England Dominates Costa Rica as Tuchel's Squad Extends Winning Streak
The thunder rolled, the rain hammered down, and kick-off slipped an hour into the Florida night. It never rattled England.
Once the storms cleared in Orlando, Thomas Tuchel’s side produced the kind of cold, controlled performance that sends a message across a World Cup. Dominant from the first whistle to the last, they swept past Costa Rica 3–0, extended a record-breaking streak to nine consecutive wins away or at neutral venues, and climbed back on the team bus without a single injury. For a manager six days out from a World Cup opener, it does not get much cleaner than that.
Rice sets the tone, Bellingham pulls the strings
The delay could have dulled them. Instead, England treated it like a warm-up.
Declan Rice struck the first blow, finishing a move that underlined the clarity of Tuchel’s blueprint. England pressed, pinched the ball, and moved it with purpose. Rice arrived where good midfielders live – on the edge of the box, in stride, with time to pick his spot – and did exactly that.
Behind him, Jude Bellingham looked every inch the tournament’s central figure in the number 10 role. Sharp, confident, constantly demanding the ball, he knitted attacks together and dragged Costa Rica’s midfield out of shape. It was not just the flicks and bursts through the lines. It was the authority. Six days from Dallas, he already looks in tournament mode.
Tuchel knew it.
“We set the tone today in the meeting and the players were ready,” he said afterwards, clearly energised by what he had seen. “If we can really play like this and grow into the tournament and have this kind of cohesion and brotherhood and team spirit that we showed today, then we will have an amazing connection with the fans and this will hopefully be an amazing experience.”
Gordon and Madueke torment Costa Rica
The real damage came from the flanks.
New Barcelona signing Anthony Gordon and Arsenal’s Noni Madueke never allowed Costa Rica’s full-backs a moment’s peace. Gordon, direct and relentless, drove at his marker every time he received the ball. Madueke, on the opposite side, twisted defenders inside-out, forcing them to retreat towards their own box.
The pressure finally told. Gordon won and converted a penalty, his cool finish from the spot matching the conviction of his performance. Costa Rica argued, waved arms, tried to disrupt him. He simply rolled the ball home.
By then, England’s tactical fluidity was obvious.
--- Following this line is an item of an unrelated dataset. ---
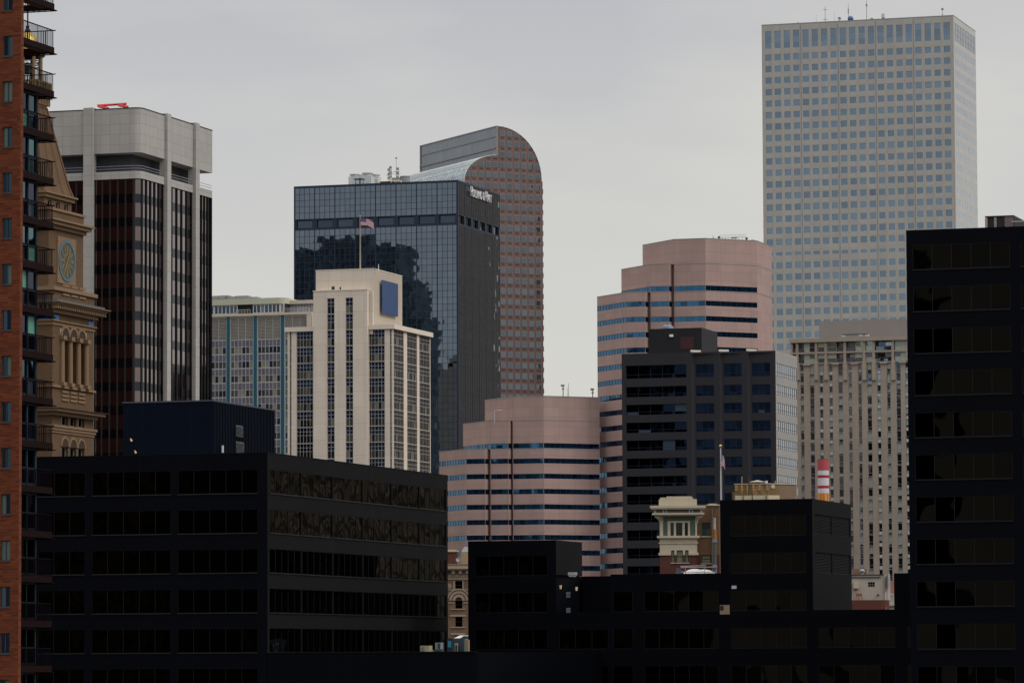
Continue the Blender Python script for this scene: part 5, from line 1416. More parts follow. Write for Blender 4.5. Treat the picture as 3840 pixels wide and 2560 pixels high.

Wide players drifted inside, Bellingham dropped out to link, Rice stepped forward, and the back line squeezed up. Costa Rica chased shadows. When they did break, England’s shape snapped back into place, the discipline Tuchel demands evident in every recovery run.
Watkins applies the late gloss
The game’s rhythm dipped in the second half, as you would expect in the Florida humidity and with a World Cup so close. Tuchel rotated, protected legs, and experimented with combinations. The control remained.
Ollie Watkins supplied the final flourish with a late header, a classic centre-forward’s goal to cap a quietly ruthless team display. It was not just about the margin of victory. It was the sense that England could shift gears at will, dictate tempo, and still find a way to punish tired defenders in the closing stages.
Tuchel’s satisfaction was obvious, but so was his appetite for what comes next.
“It’s the World Cup and it’s coming,” he said. “Once the ball is rolling and the games are already there, then we’ll feel it…the tension will grow, but it’s normally the stuff that I personally enjoy the most, when you feel that you’re alive.”
Eyes on Kansas City – and Croatia
There is no lap of honour, no time for basking. England now head back to West Palm Beach for one more training session and a behind-closed-doors strategy fixture against Miami FC, a final tune-up designed to sharpen patterns and test ideas away from cameras and noise.
Then comes Kansas City, their primary tournament base, where preparations will harden into a match plan. The margins shrink there. Every drill, every meeting, every selection call starts to carry World Cup weight.
Six days from now in Dallas, a robust Croatia side will stand across from them as England officially launch their quest for World Cup glory. On this evidence in storm-soaked Orlando, Tuchel’s team will arrive with rhythm, with belief, and with a growing sense that this carefully built cohesion might just carry them deep into the summer.